Zoltan has composed a series of memoiristic essays that read like vital sermons for life. Her guiding text for assembling them comes not from the Torah, but from her own lived experience as the grandchild of four Holocaust survivors paired with Charlotte Brontë’s novel Jane Eyre. The underlying premise of Zoltan’s memoir is that anybody can treat almost any book they love as sacred.
Jane Eyre isn’t inherently holy. In fact, Zoltan warns the novel can be downright racist and patriarchal. What makes it and any other book sacred, in Zoltan’s opinion, is the act of returning to it again and again. As long as a book is generative, meaning two people can read the same passage and interpret it differently, the book is a valid candidate.
Jane Eyre isn’t inherently holy. In fact, Zoltan warns the novel can be downright racist and patriarchal.
Praying with Jane Eyre ended up turning into a sacred book for me. Once I finished the audio version, I felt compelled to read the print edition. The paperback became a palate cleanser as I completed a year of reading 100 books and reflected on what and how I want to read in 2024.
I adored Zoltan’s insights on patriarchy, love, heartbreak, betrayal, mental health, and women’s anger. They made me wonder: what are the stories about love that have been infused into our brains from an early age? Have we been conditioned to desire men like Rochester who is hiding a madwoman in his attic? And since when did we confuse angry with mad?
I also appreciated Zoltan’s opening acknowledgement that her memoir only includes reflections on books by white cisgender authors. Doing otherwise, she felt, would risk appropriation, although she also acknowledges that by not including books by diverse authors, she risks erasure. To compensate, she references several books by creators who are not white and/or cisgender that have inspired her work. As a white cisgender creator myself who aspires to elevate diversity in my work, I admired her process and decision to proceed in a way that feels most ethical for her.
Zoltan gave me much to think about when she wrote “Things that are not perfect can give you blessings not only in spite of their imperfections but because of them.”
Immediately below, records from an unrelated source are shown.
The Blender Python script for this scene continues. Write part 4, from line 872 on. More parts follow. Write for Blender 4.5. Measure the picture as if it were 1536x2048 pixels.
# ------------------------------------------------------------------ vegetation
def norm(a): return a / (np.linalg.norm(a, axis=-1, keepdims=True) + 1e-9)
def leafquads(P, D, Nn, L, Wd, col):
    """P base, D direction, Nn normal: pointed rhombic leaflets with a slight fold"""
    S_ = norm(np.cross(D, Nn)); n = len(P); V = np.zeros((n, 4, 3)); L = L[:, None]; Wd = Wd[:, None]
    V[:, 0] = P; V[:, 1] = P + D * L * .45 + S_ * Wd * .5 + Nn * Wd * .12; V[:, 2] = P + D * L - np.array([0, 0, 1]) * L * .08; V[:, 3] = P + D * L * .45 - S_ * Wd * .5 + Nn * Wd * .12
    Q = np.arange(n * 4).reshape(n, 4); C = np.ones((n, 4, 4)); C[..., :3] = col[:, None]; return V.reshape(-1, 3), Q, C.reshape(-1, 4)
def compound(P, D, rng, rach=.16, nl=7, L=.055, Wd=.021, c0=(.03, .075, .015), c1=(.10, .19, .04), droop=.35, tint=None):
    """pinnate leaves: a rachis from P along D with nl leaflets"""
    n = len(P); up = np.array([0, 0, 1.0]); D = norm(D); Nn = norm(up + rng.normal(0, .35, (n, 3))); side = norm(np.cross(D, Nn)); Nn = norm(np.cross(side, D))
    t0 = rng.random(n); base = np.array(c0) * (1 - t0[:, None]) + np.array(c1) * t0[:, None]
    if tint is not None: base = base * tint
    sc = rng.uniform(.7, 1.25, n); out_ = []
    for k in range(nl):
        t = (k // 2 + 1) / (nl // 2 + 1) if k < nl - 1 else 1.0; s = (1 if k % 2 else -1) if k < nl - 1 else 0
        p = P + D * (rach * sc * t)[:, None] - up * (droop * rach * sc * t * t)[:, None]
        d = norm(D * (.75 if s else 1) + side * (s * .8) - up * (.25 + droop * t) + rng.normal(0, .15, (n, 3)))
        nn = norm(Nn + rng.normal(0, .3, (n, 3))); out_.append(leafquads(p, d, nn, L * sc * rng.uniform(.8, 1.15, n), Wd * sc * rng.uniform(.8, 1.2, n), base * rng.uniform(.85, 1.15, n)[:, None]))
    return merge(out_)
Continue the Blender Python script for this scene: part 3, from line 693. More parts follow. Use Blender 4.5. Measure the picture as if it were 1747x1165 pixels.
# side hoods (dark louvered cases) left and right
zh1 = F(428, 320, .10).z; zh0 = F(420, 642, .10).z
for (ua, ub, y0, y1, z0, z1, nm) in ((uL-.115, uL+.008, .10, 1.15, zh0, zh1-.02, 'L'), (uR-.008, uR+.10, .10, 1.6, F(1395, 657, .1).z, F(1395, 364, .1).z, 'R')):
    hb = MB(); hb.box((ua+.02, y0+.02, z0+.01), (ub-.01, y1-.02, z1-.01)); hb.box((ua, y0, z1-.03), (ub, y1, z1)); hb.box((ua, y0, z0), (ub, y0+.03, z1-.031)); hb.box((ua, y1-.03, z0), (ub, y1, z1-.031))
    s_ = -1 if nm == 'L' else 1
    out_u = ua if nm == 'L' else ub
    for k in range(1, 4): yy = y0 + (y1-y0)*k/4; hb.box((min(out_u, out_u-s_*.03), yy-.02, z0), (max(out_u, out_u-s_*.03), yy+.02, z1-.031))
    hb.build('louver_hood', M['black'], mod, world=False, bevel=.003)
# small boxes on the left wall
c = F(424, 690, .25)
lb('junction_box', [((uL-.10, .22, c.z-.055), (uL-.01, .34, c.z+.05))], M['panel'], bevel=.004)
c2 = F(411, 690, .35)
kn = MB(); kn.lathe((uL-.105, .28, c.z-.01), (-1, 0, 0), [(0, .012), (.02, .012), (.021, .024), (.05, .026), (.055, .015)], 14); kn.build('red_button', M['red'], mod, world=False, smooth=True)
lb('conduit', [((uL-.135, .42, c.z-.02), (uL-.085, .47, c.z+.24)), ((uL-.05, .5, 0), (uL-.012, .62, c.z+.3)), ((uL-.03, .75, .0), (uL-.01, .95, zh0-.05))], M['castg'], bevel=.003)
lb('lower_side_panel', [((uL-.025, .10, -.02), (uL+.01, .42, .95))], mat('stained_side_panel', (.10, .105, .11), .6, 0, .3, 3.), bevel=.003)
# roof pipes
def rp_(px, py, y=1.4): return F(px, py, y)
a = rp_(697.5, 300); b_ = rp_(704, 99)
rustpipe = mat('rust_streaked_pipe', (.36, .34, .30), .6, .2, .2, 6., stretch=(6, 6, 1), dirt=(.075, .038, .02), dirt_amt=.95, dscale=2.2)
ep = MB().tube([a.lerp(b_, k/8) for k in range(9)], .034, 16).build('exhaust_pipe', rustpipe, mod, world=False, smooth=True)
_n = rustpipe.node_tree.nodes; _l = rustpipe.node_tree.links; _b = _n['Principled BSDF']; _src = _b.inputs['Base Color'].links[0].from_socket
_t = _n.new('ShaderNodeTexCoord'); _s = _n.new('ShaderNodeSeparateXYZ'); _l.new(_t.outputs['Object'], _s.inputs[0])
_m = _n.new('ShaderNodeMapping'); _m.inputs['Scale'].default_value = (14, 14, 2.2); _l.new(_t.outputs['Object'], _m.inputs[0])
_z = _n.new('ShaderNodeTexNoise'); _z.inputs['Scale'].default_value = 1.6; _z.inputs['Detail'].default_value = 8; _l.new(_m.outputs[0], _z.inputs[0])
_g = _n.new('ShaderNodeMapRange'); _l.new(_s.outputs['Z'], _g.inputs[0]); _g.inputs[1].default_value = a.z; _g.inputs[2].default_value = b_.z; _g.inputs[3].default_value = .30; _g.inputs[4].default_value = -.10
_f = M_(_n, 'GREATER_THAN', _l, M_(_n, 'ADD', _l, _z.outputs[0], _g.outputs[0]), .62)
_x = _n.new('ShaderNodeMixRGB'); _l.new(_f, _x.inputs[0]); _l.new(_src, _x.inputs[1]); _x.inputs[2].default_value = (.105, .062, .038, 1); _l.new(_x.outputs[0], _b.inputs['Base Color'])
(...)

A small portion of Zoltan’s memoir includes reflections on the Harry Potter series, whose author J.K. Rowling is notorious for making offensive comments about the transgender community. Zoltan gave me much to think about when she wrote “Things that are not perfect can give you blessings not only in spite of their imperfections but because of them.” I could say the same thing about the holy text of my childhood. She also claims, “Hermione’s lessons help me better protest Rowling.”
So why spend so much time on one book when there are so many to be read that most of us would love to osmosis them into our heads? Having read Zoltan’s memoir twice, I dare you to slow down long enough to answer that question for yourself. I’ll be devoting a portion of my reading time in the coming year to reading deeply and sacredly. As Zoltan preaches in her memoir: “Let’s read too much because otherwise we risk reading too little.”
This book looks intriguing, a clash of outdated 19th century beliefs and twentieth century catastrophes whose root was those mistaken beliefs.
Jane Eyre and her kin (Brontes, Wharton, Austen,Dickens, even Thackery) got me through much of young motherhood. I tend to read books extending forgiveness toward the author for developments they could not have foreseen, but I understand how many younger readers chafe at then contemporary but now outmoded attitudes.
I like your point about reading deeply. Some books deserve a second pass, despite their historical failings, seen in retrospect. Audio can sometimes only convey part of a book, linear as it is, in presentation. The physical book makes mulling over one potent paragraph easier, in my (outdated?)opinion. Thank you for the recommendation.
Adding this one to my queue! It feels important to remember that slow, sacred communion with one book enriches us more than 50, hastily read. Thanks for this, Melissa!